Varna is Bulgaria's third largest city. It was an inhabited place even before the Greeks established the colony of Odessos there about 580 B.C. Later, under the Romans and their successors, the Slavs, Varna became a major port trading with Constantinople, Venice and Dubrovnik. In 1393 it was captured by the Turks, who made it an important military centre.

Nowadays it is the main port for both naval and commercial shipping and, adjacent as it is to the coastal resorts of Golden Sands, St. Constantine (Drouzhba) and Albena, it has a cosmopolitan atmosphere.

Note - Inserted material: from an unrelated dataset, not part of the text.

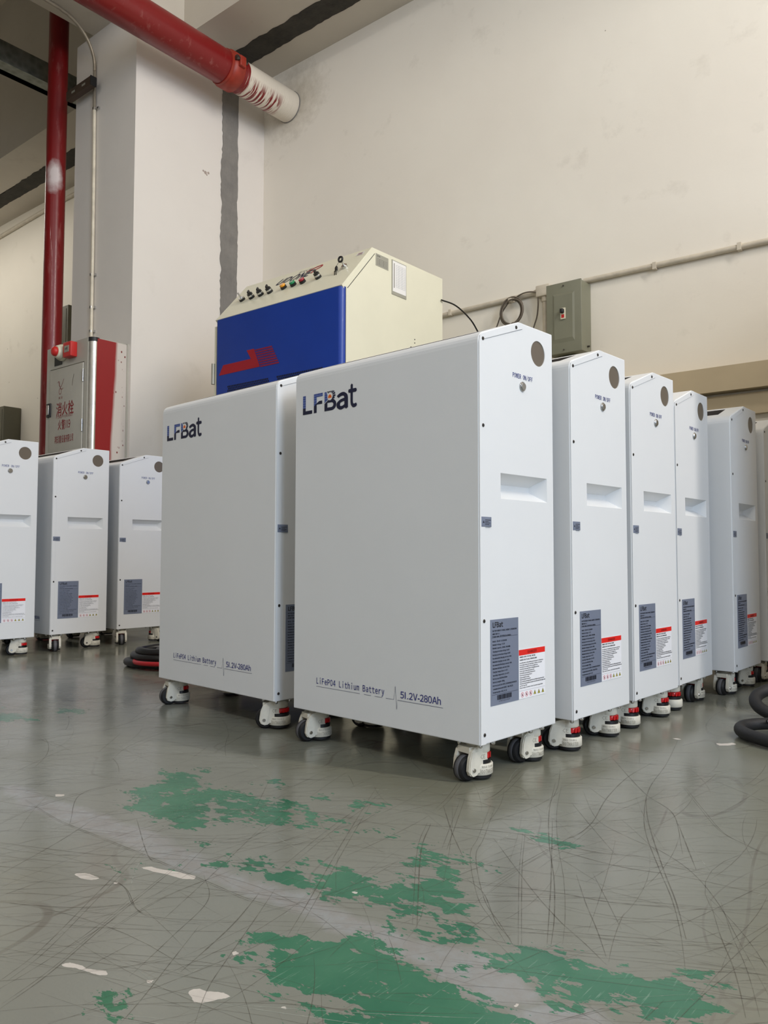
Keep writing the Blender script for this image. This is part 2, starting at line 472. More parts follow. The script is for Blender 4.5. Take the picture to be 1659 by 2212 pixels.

Varna's social life revolves around pl. Nezavisimost, where the opera house and fountain provide the backdrop for an array of restaurants and cafés. The square is the starting point of Varna's evening promenade, which flows eastward from here along bul. Knyaz Boris I. To the north of pl. Nezavisimost, Varna's main lateral boulevard (bul. Mariya Luiza to the east; bul. Hristo Botev to the west) cuts through pl. Mitropolit Simeon, an important traffic intersection dominated by the domed Cathedral of the Assumption. Constructed in 1886 along the lines of St Petersburg's Cathedral, it contains a splendid iconostasis and bishop's throne, supported by a magnificent pair of winged panthers, carved by craftsmen from Debâr in Macedonia. South of the cathedral in the city gardens stands the Old Clock Tower, a fairly unremarkable structure paid for by the city guilds in the 1880s, whose silhouette serves as something of a trademark for the city.

The streets are lined with fashion boutiques, exchange bureaux, Japanese car showrooms, video-rental stores, and fast-food outlets staffed by mini-skirted waitresses, while baseball-capped youths practise skateboarding manoeuvres in the main square, or stroll along the main boulevards in a range of pseudo-designer summer threads more reminiscent of west coast USA than some far-flung eastern outpost of Europe.

In general, however, the downtown area is a place in which to stroll and enjoy the vigour of emergent enterprise culture rather than visit specific sights. Most of the latter are to the south and east, among the residential streets between the centre and the port, although the very busy but otherwise undistinguished bul. Mariya Luiza is home to the biggest of the city's museums.

Further from the centre, a granite monument commemorates the Battle of Varna, which took place in 1444. Here 30,000 Crusaders were waiting to sail to Constantinople when they were attacked by 120,000 Turks. The Polish King Ladislas was killed in a bold attempt to capture the Sultan Murad. The subsequent retreat foreshadowed Christendom's general retreat before the advancing Ottomans.